De eerste race die dat jaar in Europa wordt verreden, is de GP van Spanje. Op het circuit van Jerez weet ze in de race als vijftiende te finishen, waarmee ze opnieuw één WK-puntje scoort. Tijdens de daaropvolgende GP in Italië op het circuit van Misano eindigt Rinne net buiten de punten met een negentiende plaats.
Vervolgens staat de GP van Duitsland op het programma. Op de Hockenheimring weet Rinne reeds tijdens de trainingen voor een ware sensatie te zorgen door haar Honda naar een tweede trainingstijd te rijden, niet ver achter pole-sitter Ezio Gianola. In de race kan de Finse het tempo van de koplopers ook lange tijd bijhouden, maar bij het ingaan van de negende ronde breekt haar voorwiel weg in de eerste bocht na start/finish. Daarop besluit ze haar tempo iets te verlagen, waarbij tevens komt kijken dat de mannen net over wat meer conditie beschikken om wel tot de laatste ronde er vol tegenaan te kunnen gaan. Rinne komt uiteindelijk alsnog op een geweldige zevende plaats over de streep, wat uiteindelijk het beste GP-resultaat uit haar carrière zal blijken te zijn.
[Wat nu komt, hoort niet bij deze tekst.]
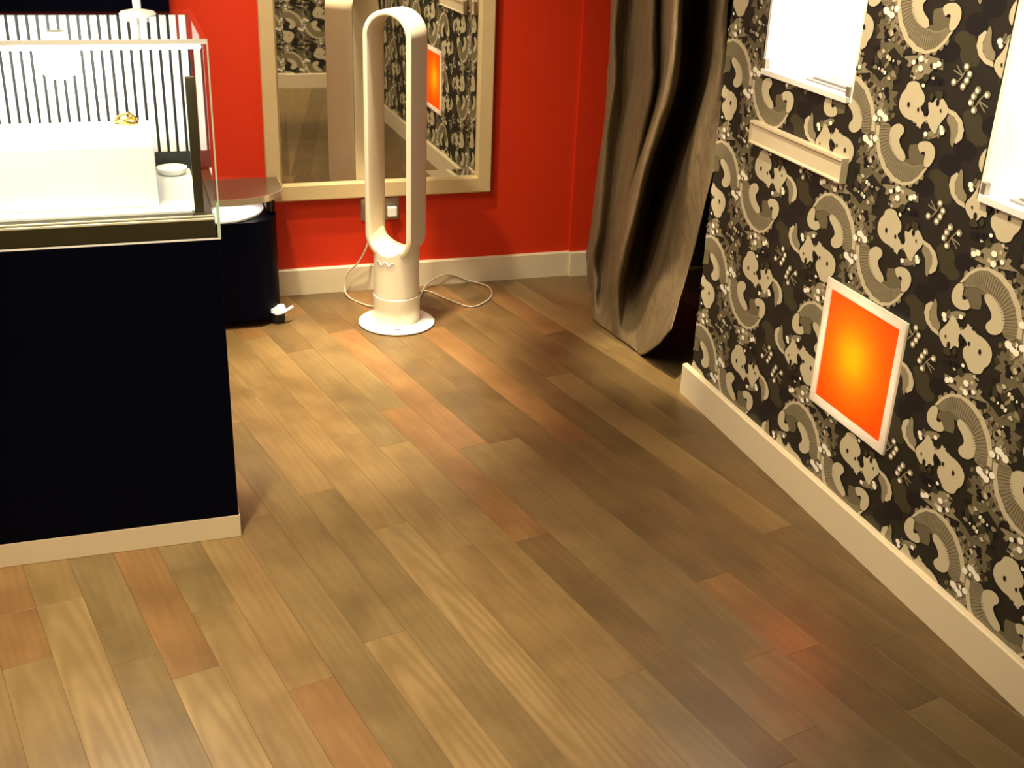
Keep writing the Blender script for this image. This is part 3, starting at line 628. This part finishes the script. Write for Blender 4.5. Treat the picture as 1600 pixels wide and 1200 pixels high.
# lamp hanging inside the case
lamp = thing('case_lamp', (-0.112, 2.50, CZT-G), 'glowing white globe lamp hanging inside the glass case', 'lamp')
mb = MB(); mb.lathe([(0.0, -0.001), (0.019, -0.001), (0.019, -0.02), (0.020, -0.03), (0.0, -0.03)], seg=28); mb.build('socket', 'white', lamp, 'auto')
gp = [(0.0195, -0.0302)]+[(0.041*math.sin(math.radians(a)), -0.058-0.041*math.cos(math.radians(180-a))*-1*-1) for a in ()]
prof = [(0.0, -0.0302), (0.018, -0.0305)]+[(0.042*math.cos(math.radians(a)), -0.056+0.038*math.sin(math.radians(a))) for a in range(55, -90, -12)]+[(0, -0.094)]
mb = MB(); mb.lathe(prof, seg=32); mb.build('globe', 'lamp', lamp, True)
# things in and on the case
mb = MB(); mb.box((-0.60, 2.43, 0.7458), (0.052, 2.675, 0.872), 0.002); tag(mb.build('display_plinth', 'white'), 'white display block standing inside the glass case', 'plinth')
mb = MB()
mb.tube([(0.003+0.022*math.cos(a), 2.643+0.016*math.sin(a), 0.8775+0.004*math.sin(2*a)) for a in [2*math.pi*i/28 for i in range(28)]], 0.0048, 8, True)
br = mb.build('gold_bracelet', 'gold', None, True); tag(br, 'small gold bracelet lying on the white block in the case', 'bracelet')
mb = MB(); mb.tube([(-0.017, 2.650, 0.882), (-0.004, 2.640, 0.893), (0.010, 2.640, 0.896), (0.023, 2.648, 0.884)], 0.0035, 8); mb.build('twisted_band', 'gold', br, True)
mb = MB(); mb.lathe([(0.0, 0), (0.022, 0), (0.029, 0.004), (0.033, 0.012), (0.0345, 0.016), (0.031, 0.016), (0.024, 0.006), (0.0, 0.005)], (0, 0), 40)
dish = mb.build('ring_dish', 'white', None, True); dish.location = (0.092, 2.693, 0.7457); tag(dish, 'small round white dish on the case floor right of the block', 'dish')
post = thing('jewellery_post', (0.128, 2.3705, 0.741), 'dark bronze upright bar in the front right corner of the case', 'post')
mb = MB(); mb.box((-0.014, -0.011, 0.0), (0.014, 0.011, 0.006), 0.001); mb.build('foot', 'bronze', post)
mb = MB(); mb.box((-0.0092, -0.006, 0.0062), (0.0092, 0.006, 0.276), 0.001); mb.build('bar', 'bronze', post)
st = thing('sign_stand', (0.048, 2.655, CZT), 'white sign stand with round foot on top of the glass case', 'stand')
mb = MB(); mb.lathe([(0, 0.0003), (0.036, 0.0003), (0.038, 0.004), (0.034, 0.009), (0.010, 0.014), (0, 0.014)], seg=40); mb.build('foot', 'white', st, 'auto')
mb = MB(); mb.lathe([(0, 0.0142), (0.0085, 0.0142), (0.0085, 0.24), (0, 0.24)], seg=20); mb.build('stem', 'white', st, 'auto')
mb = MB(); mb.box((-0.06, -0.004, 0.2402), (0.06, 0.004, 0.33), 0.002); mb.build('plate', 'white', st)

# ------------------------------------------------------------------ niches, ledge and backlit panel in the papered wall
def niche(h, label, cards):
    y0, y1, z0, z1 = h; D = 0.20
    t = thing('display_niche', (XR, (y0+y1)/2, z0), label, 'niche')
    R = lambda mb, n, m_: rel(mb.build(n, m_, t), t)
    e = 0.0006
    R(MB().box((XR+D-0.012, y0+e, z0+e), (XR+D, y1-e, z1-e)), 'back_panel', 'white')
    R(MB().box((XR+0.0005, y0+e, z0+e), (XR+D-0.0125, y0+0.010, z1-e)), 'side_panel', 'white')
    R(MB().box((XR+0.0005, y1-0.010, z0+e), (XR+D-0.0125, y1-e, z1-e)), 'side_panel', 'white')
    R(MB().box((XR+0.0005, y0+0.0105, z1-0.012), (XR+D-0.0125, y1-0.0105, z1-e)), 'top_panel', 'white')
    R(MB().box((XR-0.012, y0-0.004, z0+0.0006), (XR+D-0.0125, y1+0.004, z0+0.016), 0.001) if False else MB().box((XR-0.010, y0+0.0105, z0+e), (XR+D-0.0125, y1-0.0105, z0+0.014), 0.001), 'sill', 'white')
    R(MB().box((XR+0.03, y0+0.03, z1-0.030), (XR+0.15, y1-0.03, z1-0.0125), 0.003), 'light_panel', 'niche_led')
    for sy in (y0+0.016, y1-0.016):
        R(MB().box((XR-0.006, sy-0.006, z0+0.0142), (XR+0.006, sy+0.006, z0+0.036), 0.001), 'corner_clip', 'steel')
    return t
niche(HOLES[0], 'brightly lit white wall niche above the cream ledge, nearer the curtain', 1)
niche(HOLES[1], 'brightly lit white wall niche cut by the right edge of the picture', 1)
def card(loc, sx, sy, label):
    t = MB(); t.box((-sx/2, -sy/2, 0), (sx/2, sy/2, 0.004), 0.001); t.box((-sx/2+0.012, -sy/2+0.012, 0.0042), (sx/2-0.012, sy/2-0.012, 0.009), 0.001)
    o = t.build('jewellery_tray', 'tray'); o.location = loc; return tag(o, label, 'tray')
card((XR+0.055, 2.315, 0.9797), 0.075, 0.20, 'grey tray lying on the sill of the niche above the ledge')
card((XR+0.060, 1.57, 0.8897), 0.09, 0.22, 'grey tray on the sill of the niche at the right edge of the picture')
led = thing('wall_ledge', (XR, 2.37, 0.795), 'short cream moulded ledge on the wallpaper under the lit niche', 'ledge')
prof = [(XR-0.0015, 0.797), (XR-0.018, 0.797), (XR-0.018, 0.800), (XR-0.014, 0.803), (XR-0.014, 0.843), (XR-0.020, 0.846), (XR-0.020, 0.852), (XR-0.0015, 0.852)]
mb = MB(); mb.prism(prof, 'y', 2.166, 2.576); rel(mb.build('moulding', 'cream', led), led)
for yy in (2.164, 2.5765):
    mb = MB(); mb.prism([(XR-0.0015, 0.796), (XR-0.019, 0.796), (XR-0.021, 0.853), (XR-0.0015, 0.853)], 'y', yy, yy+0.0018); rel(mb.build('end_cap', 'cream', led), led)
# backlit orange panel
h = HOLES[2]
pan = thing('light_panel', (XR, 2.016, 0.27), 'square backlit orange panel in a white frame low on the wallpaper', 'light panel')
for (y0, y1, z0, z1) in ((1.865, 2.167, 0.27, 0.291), (1.865, 2.167, 0.557, 0.578), (1.865, 1.886, 0.2912, 0.5568), (2.146, 2.167, 0.2912, 0.5568)):
    mb = MB(); mb.box((XR-0.007, y0, z0), (XR-0.0012, y1, z1)); o = rel(mb.build('frame_rail', 'panel_white' if 'panel_white' in M else 'white', pan), pan)
mb = MB(); mb.box((XR-0.0045, 1.8862, 0.2912), (XR-0.0025, 2.1458, 0.5568)); rel(mb.build('orange_film', 'orange', pan), pan)
mb = MB(); mb.box((XR+0.09, h[0]+0.001, h[2]+0.001), (XR+0.10, h[1]-0.001, h[3]-0.001)); rel(mb.build('back_box', 'white', pan), pan)
pl = bpy.data.lights.new('panel_bulb', 'POINT'); pl.energy = 3.8; pl.color = (1.0, 0.86, 0.6); pl.shadow_soft_size = 0.05
plo = bpy.data.objects.new('panel_bulb', pl); COL.objects.link(plo); plo.location = (XR+0.055, 2.03, 0.43)

# ------------------------------------------------------------------ curtain across the opening
CUR = [
[(1.520,3.588,1.025),(1.465,3.428,1.043),(1.530,3.469,1.038),(1.455,3.151,1.074),(1.510,3.200,1.068),(1.420,2.908,1.101),(1.580,3.185,1.070),(1.720,3.375,1.049),(1.600,3.058,1.085),(1.535,2.890,1.103),(1.550,2.869,1.106)],
[(1.520,3.577,0.765),(1.465,3.417,0.795),(1.530,3.455,0.787),(1.455,3.122,0.847),(1.510,3.173,0.837),(1.420,2.904,0.886),(1.580,3.184,0.834),(1.720,3.376,0.797),(1.600,3.060,0.855),(1.535,2.876,0.889),(1.550,2.850,0.893)],
[(1.520,3.602,0.505),(1.465,3.440,0.546),(1.520,3.452,0.540),(1.475,3.229,0.596),(1.485,3.199,0.602),(1.420,3.011,0.650),(1.560,3.262,0.584),(1.700,3.457,0.532),(1.580,3.127,0.616),(1.535,2.946,0.661),(1.550,2.849,0.684)],
[(1.520,3.625,0.273),(1.465,3.456,0.326),(1.510,3.469,0.320),(1.480,3.318,0.366),(1.475,3.257,0.384),(1.420,3.085,0.438),(1.540,3.296,0.369),(1.640,3.415,0.328),(1.560,3.166,0.406),(1.540,3.007,0.454),(1.550,2.887,0.489)],
[(1.510,3.624,0.134),(1.475,3.501,0.176),(1.520,3.522,0.166),(1.500,3.396,0.209),(1.480,3.309,0.239),(1.430,3.154,0.293),(1.530,3.314,0.234),(1.590,3.353,0.217),(1.550,3.193,0.272),(1.540,3.053,0.319),(1.550,2.932,0.358)],
[(1.490,3.524,0.062),(1.475,3.455,0.088),(1.500,3.469,0.081),(1.500,3.415,0.101),(1.485,3.339,0.129),(1.455,3.226,0.171),(1.510,3.292,0.143),(1.540,3.267,0.150),(1.525,3.151,0.192),(1.525,3.026,0.237),(1.535,2.929,0.270)],
[(1.458,3.415,0.004),(1.458,3.397,0.004),(1.461,3.347,0.004),(1.467,3.305,0.004),(1.471,3.275,0.004),(1.474,3.239,0.004),(1.480,3.199,0.004),(1.485,3.142,0.004),(1.489,3.082,0.004),(1.485,2.975,0.076),(1.485,2.873,0.174)]]
top1 = [(x, y, 1.55) for x, y, z in CUR[0]]; top2 = [(x, y, 2.59) for x, y, z in CUR[0]]
grid = [[Vector(p) for p in r] for r in [top2, top1]+CUR]
NU, NV = 150, 150
colsm = [catmull(r, NU) for r in grid]
full = [catmull([colsm[j][i] for j in range(len(colsm))], NV) for i in range(NU)]
from mathutils import noise as mnoise
def crinkle(p, i):
    a = mnoise.noise(Vector((p.y*14+p.z*5, p.z*2.2, 3.1)))*0.010 + mnoise.noise(Vector((p.y*38+p.z*10, p.z*6, 9.7)))*0.004
    return a*min(1, p.z/0.12)
mb = MB(); V = [[mb.bm.verts.new((p.x+crinkle(p, 0), p.y, max(p.z, 0.004))) for p in c] for c in full]
for i in range(NU-1):
    for j in range(NV-1): mb.bm.faces.new((V[i][j], V[i+1][j], V[i+1][j+1], V[i][j+1]))
cur = mb.build('curtain', 'curtain', None, True)
tag(cur, 'heavy taupe taffeta curtain hanging to the floor beside the papered wall', 'curtain')
sm = cur.modifiers.new('thickness', 'SOLIDIFY'); sm.thickness = 0.003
Na de GP van Duitsland is het de beurt aan de GP van Oostenrijk. Op een halfnatte baan is het Gianola die bij het ingaan van de eerste chicane onderuit gaat, waarbij hij een aantal andere coureurs tevens in de problemen brengt. Zo ook Rinne die ook ten val komt en daarmee haar race al vroeg tot een einde ziet komen. Tijdens de daaropvolgende TT van Assen weet Rinne echter wel weer een klinkend resultaat neer te zetten. Op de Drentse heide weet ze namelijk beslag te leggen op een achtste plek, waarmee ze andermaal een behoorlijk aantal punten op haar konto bij mag schrijven.
Vervolgens staat de GP van België op het programma. Tijdens de trainingen op het circuit van Spa Francorchamps gaat het echter mis voor de Finse. Rinne crasht en daarbij beschadigt ze haar kniebanden, waardoor ze niet aan de race kan deelnemen en ook gedurende de daaropvolgende GP van Frankrijk is Rinne nog niet weer van de partij. Op het circuit van Donington Park probeert ze het enige tijd later wel weer, maar tijdens de trainingen van de GP van Groot Brittannië slaagt ze er niet in zich te kwalificeren voor de race.
Dan resten er uiteindelijk nog twee races, allereerst de GP van Zweden. Op het circuit van Anderstorp mag ze wel deelnemen aan de race, waarbij ze uiteindelijk als vijftiende over de streep komt en waarmee ze nog net een puntje weet te scoren. De laatste race van het seizoen voor de achtsteliters wordt dat jaar andermaal verreden in Tsjechoslowakije. Op het circuit van Brno weet ze als twaalfde te finishen, waarmee ze opnieuw vier punten voor het wereldkampioenschap pakt en ze haar eindtotaal op 23 punten brengt. Dit blijkt ten slotte genoeg te zijn voor een keurige zeventiende plaats in de eindstand in 1989, waarbij dat jaar maar liefst 46 deelnemers punten hebben weten te scoren met daarbij Rinne andermaal als enige dame.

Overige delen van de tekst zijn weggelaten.